SUPPLIED MATERIAL »

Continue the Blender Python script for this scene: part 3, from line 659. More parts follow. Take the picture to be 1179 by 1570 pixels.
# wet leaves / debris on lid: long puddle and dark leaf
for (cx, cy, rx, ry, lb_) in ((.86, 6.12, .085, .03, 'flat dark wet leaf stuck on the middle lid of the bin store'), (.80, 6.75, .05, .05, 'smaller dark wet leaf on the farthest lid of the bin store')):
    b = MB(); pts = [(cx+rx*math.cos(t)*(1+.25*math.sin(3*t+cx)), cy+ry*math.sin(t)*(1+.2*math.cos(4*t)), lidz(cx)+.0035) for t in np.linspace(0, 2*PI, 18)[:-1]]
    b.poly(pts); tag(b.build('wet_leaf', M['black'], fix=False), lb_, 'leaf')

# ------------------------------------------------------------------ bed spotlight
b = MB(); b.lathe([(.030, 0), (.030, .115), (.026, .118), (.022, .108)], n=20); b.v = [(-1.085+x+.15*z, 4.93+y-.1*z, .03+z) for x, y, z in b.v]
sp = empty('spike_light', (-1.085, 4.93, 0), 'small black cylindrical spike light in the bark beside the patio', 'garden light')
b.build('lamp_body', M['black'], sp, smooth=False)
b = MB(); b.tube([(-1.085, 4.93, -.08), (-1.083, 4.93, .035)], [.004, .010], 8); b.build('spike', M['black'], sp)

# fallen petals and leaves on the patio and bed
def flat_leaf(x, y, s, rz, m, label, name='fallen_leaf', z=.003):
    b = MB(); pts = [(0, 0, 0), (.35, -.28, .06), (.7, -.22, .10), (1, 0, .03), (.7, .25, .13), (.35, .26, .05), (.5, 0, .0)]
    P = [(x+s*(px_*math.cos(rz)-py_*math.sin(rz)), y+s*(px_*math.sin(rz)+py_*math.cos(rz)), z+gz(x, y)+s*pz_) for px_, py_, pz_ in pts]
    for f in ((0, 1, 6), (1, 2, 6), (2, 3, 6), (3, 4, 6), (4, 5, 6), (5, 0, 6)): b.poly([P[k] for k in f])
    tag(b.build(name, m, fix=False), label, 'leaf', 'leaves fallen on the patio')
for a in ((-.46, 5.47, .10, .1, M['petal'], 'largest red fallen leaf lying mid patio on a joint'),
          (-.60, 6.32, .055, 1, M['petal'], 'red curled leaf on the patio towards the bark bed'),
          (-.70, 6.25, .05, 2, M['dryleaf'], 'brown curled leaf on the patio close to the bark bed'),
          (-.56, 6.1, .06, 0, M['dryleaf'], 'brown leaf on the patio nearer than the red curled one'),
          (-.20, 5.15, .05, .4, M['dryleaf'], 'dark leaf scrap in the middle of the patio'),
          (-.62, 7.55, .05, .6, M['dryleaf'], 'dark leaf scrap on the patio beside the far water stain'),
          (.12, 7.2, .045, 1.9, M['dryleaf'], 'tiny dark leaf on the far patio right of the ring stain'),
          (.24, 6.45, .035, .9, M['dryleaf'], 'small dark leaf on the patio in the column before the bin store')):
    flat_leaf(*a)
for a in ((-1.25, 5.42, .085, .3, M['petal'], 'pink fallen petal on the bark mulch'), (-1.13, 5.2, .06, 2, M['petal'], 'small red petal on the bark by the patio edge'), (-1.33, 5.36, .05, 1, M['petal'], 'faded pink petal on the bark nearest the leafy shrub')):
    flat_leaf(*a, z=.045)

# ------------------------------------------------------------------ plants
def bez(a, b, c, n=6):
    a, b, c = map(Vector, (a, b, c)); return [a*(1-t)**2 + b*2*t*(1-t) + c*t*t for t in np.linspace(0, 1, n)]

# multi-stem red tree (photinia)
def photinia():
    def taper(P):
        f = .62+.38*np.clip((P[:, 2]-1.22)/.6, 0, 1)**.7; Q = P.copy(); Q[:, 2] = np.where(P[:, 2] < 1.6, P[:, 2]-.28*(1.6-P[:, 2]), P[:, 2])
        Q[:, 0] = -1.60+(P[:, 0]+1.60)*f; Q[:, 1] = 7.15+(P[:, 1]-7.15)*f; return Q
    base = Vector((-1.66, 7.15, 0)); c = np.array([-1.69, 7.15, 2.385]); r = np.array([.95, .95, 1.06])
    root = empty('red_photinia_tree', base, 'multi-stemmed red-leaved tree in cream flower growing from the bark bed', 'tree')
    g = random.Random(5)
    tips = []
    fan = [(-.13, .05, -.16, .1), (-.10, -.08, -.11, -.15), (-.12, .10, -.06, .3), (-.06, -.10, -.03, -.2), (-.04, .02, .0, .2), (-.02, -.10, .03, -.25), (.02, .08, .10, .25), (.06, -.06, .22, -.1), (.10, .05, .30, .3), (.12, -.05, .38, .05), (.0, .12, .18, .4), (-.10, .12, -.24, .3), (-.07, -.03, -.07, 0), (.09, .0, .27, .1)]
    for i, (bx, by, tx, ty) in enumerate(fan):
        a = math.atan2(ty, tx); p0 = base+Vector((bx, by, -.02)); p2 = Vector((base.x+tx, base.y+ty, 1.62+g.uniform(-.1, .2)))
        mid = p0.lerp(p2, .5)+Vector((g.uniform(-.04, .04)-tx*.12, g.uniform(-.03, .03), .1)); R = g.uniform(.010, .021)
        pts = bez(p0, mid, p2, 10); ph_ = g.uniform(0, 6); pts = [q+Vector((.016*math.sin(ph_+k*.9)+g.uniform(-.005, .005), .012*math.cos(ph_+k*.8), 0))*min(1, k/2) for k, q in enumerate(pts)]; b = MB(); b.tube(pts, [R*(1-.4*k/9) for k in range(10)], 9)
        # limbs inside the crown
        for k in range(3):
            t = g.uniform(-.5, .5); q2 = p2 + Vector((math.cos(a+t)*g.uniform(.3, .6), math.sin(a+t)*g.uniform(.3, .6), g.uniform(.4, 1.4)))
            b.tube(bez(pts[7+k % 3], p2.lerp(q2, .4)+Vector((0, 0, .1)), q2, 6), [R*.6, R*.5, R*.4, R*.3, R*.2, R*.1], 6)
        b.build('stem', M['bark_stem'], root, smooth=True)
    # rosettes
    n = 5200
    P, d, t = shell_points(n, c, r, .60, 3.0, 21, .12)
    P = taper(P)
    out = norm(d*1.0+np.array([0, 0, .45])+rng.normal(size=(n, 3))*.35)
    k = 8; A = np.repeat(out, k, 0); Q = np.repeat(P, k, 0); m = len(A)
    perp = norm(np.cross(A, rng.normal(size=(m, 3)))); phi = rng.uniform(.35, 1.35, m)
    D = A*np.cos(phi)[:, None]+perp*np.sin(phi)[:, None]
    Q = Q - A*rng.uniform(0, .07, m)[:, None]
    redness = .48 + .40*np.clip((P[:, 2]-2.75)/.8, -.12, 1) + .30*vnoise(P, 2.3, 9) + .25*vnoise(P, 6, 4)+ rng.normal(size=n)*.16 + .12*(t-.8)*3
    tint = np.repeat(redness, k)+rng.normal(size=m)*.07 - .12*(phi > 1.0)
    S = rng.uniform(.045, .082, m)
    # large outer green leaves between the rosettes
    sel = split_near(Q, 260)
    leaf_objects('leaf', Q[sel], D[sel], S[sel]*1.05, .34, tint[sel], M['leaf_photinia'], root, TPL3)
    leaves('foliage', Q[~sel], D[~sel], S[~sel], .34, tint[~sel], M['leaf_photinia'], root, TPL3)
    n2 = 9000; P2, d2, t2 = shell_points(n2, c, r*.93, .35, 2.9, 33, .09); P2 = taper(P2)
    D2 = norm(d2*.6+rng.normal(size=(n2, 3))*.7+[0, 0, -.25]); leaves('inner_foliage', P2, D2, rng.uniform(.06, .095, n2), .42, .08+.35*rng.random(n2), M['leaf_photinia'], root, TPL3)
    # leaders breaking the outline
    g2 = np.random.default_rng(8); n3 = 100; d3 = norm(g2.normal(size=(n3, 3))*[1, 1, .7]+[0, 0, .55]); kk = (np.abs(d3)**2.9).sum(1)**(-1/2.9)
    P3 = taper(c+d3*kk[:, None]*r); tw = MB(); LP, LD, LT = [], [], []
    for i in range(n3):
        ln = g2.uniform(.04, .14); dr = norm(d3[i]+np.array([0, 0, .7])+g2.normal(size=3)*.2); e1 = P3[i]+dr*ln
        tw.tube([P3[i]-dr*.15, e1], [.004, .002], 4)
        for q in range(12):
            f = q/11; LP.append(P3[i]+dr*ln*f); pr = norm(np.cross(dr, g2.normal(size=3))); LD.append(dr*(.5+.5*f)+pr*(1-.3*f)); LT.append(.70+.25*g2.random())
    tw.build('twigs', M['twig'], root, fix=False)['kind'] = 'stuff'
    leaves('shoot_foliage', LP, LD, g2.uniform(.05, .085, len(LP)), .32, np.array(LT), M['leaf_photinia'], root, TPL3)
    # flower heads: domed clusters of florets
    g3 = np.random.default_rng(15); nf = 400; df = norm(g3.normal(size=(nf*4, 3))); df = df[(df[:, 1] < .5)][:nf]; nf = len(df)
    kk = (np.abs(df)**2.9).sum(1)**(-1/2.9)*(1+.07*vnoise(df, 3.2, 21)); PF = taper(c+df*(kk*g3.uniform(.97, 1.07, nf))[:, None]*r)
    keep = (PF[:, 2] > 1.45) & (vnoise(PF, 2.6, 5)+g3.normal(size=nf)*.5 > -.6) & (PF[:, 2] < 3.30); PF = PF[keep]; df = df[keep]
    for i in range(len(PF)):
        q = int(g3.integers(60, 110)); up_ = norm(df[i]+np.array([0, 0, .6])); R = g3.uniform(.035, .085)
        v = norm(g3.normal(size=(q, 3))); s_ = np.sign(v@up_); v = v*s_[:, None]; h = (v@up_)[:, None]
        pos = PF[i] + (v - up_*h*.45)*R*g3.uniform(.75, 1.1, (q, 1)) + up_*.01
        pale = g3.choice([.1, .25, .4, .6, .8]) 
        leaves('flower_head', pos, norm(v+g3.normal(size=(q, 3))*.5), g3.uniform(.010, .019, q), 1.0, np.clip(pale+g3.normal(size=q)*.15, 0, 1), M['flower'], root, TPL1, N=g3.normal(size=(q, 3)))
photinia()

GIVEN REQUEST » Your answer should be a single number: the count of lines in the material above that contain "from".

REPLY TO THE TASK » 2